Paramount leads the way in turning small-screen entertainment into theater fodder, not only in the number of adaptations but also in overall success. That status has received a major boost from the eighth “Star Trek” movie (gross to date: $85 million) and the animated teen comedy ($41 million and counting). But the studio may eventually get a healthy shove from rival Universal Pictures, which ranks second in the TV-into-movies category but holds the biggest trove of unexploited old shows, analysts say.
“If you just thought you were sick of seeing all these TV shows on the big screen, well . . . get used to it. This is just the beginning,” says veteran industry analyst Hal Vogel, of New York-based Cowan & Co. “Universal has an untapped TV library and [corporate parent] Seagram’s knows it. That’s one of my selling points on [its] stock. . . . Disney doesn’t have that much to offer. Paramount is pretty much getting tapped out. MGM/UA has the ‘Pink Panther’ and little else.” (MGM is also adapting “Sea Hunt.”)
According to Entertainment Data Inc. (EDI), the average domestic gross for a film adapted from TV in the ‘90s has been about $65 million, compared to an average of $34 million for all films released in 600 theaters or more.
“That’s the reason for all of this,” said Marcy Polier, founder and president of EDI. “It pays . . . a sure bet. It’s easy to market, the audience already knows the characters and understands the premise, it’s pretested and the audience is built in.”
So with visions of “Beavis and Butt-head”-size opening weekends dancing in their heads, studio bosses are willing to suffer flops such as “Kids in the Hall: Brain Candy” or “Flipper.”
In the early part of the decade, about four TV adaptations a year made it into theaters. In the past couple of years, according to EDI, the figure has doubled, with Paramount having released 18 such films in the ‘90s, or about 35% of the total.
The 48 TV adaptations tracked by EDI since 1990 have grossed about $2.5 billion domestically, with no aggregate overseas number available. Until recently, a Paramount executive said, such films had trouble overseas because the audiences hadn’t been exposed to many of the shows.

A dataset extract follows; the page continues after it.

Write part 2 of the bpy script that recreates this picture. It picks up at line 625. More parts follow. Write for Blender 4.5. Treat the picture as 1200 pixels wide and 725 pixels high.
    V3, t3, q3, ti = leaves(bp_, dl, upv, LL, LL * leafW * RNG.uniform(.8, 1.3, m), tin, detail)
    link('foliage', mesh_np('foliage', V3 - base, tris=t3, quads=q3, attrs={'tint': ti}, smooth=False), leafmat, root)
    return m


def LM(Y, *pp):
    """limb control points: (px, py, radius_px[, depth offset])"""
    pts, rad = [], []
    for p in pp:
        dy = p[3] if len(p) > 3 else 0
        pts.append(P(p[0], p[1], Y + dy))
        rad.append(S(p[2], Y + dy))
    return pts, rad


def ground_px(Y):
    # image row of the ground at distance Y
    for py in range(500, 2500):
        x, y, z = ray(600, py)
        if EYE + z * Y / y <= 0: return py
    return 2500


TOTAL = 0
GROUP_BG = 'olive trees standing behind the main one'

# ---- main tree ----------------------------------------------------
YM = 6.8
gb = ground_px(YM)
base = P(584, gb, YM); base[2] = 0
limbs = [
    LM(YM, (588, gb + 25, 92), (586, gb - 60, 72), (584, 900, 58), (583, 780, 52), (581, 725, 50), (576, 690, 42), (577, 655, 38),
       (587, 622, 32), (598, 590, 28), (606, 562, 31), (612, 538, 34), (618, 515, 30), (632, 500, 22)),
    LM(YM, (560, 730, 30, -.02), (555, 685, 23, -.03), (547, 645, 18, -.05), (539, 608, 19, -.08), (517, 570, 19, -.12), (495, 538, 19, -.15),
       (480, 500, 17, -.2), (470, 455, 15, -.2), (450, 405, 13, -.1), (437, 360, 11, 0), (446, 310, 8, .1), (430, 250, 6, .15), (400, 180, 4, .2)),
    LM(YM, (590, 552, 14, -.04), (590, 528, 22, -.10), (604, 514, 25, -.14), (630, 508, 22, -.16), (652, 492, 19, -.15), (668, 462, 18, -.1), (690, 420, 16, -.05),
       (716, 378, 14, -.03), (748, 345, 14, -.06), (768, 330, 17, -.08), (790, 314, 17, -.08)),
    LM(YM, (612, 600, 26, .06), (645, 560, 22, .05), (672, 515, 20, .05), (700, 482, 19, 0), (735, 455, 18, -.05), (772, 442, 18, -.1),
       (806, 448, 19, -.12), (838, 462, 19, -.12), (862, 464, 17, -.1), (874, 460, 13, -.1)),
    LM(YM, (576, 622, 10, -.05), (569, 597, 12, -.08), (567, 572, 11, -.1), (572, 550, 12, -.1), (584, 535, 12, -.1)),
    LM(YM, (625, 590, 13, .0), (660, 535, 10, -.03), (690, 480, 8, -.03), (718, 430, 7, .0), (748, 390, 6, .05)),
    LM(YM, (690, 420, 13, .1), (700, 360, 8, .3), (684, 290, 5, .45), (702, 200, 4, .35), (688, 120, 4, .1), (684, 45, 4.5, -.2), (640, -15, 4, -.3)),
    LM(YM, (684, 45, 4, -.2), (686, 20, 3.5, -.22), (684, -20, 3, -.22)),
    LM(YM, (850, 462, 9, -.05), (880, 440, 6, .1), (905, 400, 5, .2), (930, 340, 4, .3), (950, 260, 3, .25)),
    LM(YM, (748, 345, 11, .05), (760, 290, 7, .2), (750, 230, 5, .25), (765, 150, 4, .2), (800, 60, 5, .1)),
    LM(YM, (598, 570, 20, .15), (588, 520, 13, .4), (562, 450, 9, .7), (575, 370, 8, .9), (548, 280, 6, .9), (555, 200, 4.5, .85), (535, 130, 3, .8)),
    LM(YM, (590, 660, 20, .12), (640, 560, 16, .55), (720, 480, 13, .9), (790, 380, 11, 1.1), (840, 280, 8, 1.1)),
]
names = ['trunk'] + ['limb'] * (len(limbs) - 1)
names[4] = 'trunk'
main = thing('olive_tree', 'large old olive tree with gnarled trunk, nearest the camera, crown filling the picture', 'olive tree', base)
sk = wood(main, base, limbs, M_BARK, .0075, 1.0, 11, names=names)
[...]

Studios have made hay with movies such as “Casper” and “The Flintstones” (Universal); the “Batman” series, “The Fugitive” and “Maverick” (Warner Bros.).
In the Paramount pack: the “Addams Family,” “Wayne’s World” and “Brady Bunch” films and sequels as well as last summer’s blockbuster “Mission: Impossible,” directed by Brian De Palma--who earlier turned onetime TV staple “The Untouchables” into a hit movie.
The industry woke up to the burgeoning overseas potential of these spinoffs with the 1994 release of “Star Trek Generations,” the series’ seventh installment. It grossed $30 million abroad.
“Until the last ‘Star Trek,’ the international marketplace was virtually nonexistent for the ‘Star Trek’ series, or for most of these TV adaptations for that matter,” said Wayne Lewellen, head of Paramount distribution. “The reason is really pretty simple. There was no TV penetration in the rest of the world. But all the changes in the last few years with TV syndication have completely changed that. Audiences in those territories can beam in these old shows now and that has made an incredible difference in our business.”
Flops do occur, of course. Among them, for example, these 1994 releases: Paramount’s “Lassie,” which grossed only $9.9 million domestically; Orion’s “Car 54, Where Are You?,” which took in a paltry $1.2 million; and Buena Vista’s “It’s Pat,” a spinoff of a “Saturday Night Live” skit that tanked quickly with a minuscule $60,000.
Another “Saturday Night Live” spinoff, Paramount’s “Stuart Saves His Family” (built around Al Franken’s Stuart Smalley character) came out in April 1995 and grossed less than $1 million; Universal’s “Flipper” took in less than $20 million last summer; and “Sgt. Bilko” bumbled in at about $30 million. Even superheroes aren’t immune: Warner Bros.’ 1993 cartoon “Batman: Mask of the Phantasm” bombed with just $5.6 million, hardly keeping with the Dark Knight’s live-action franchise status.
But studios find the pre-sold nature of TV adaptations irresistible, which is why 1997 release schedules show remakes of “McHale’s Navy” and “Leave It to Beaver” (Universal), “The Saint” (Paramount), “The X-Files” (Fox) and even a live-action version of the 1960s cartoon “George of the Jungle.” In the latter case, the “George, George, George of the Jungle, watch out for that tree!” theme song may be more memorable than the program itself--a possibility underscored by the emphasis placed on the tune in Disney’s current trailer.
So when studio executives complain about having to rely on tried-and-true TV material because of a dearth of fresh scripts and new concepts, “Don’t believe it,” said a Paramount insider. “TV remakes are big business.”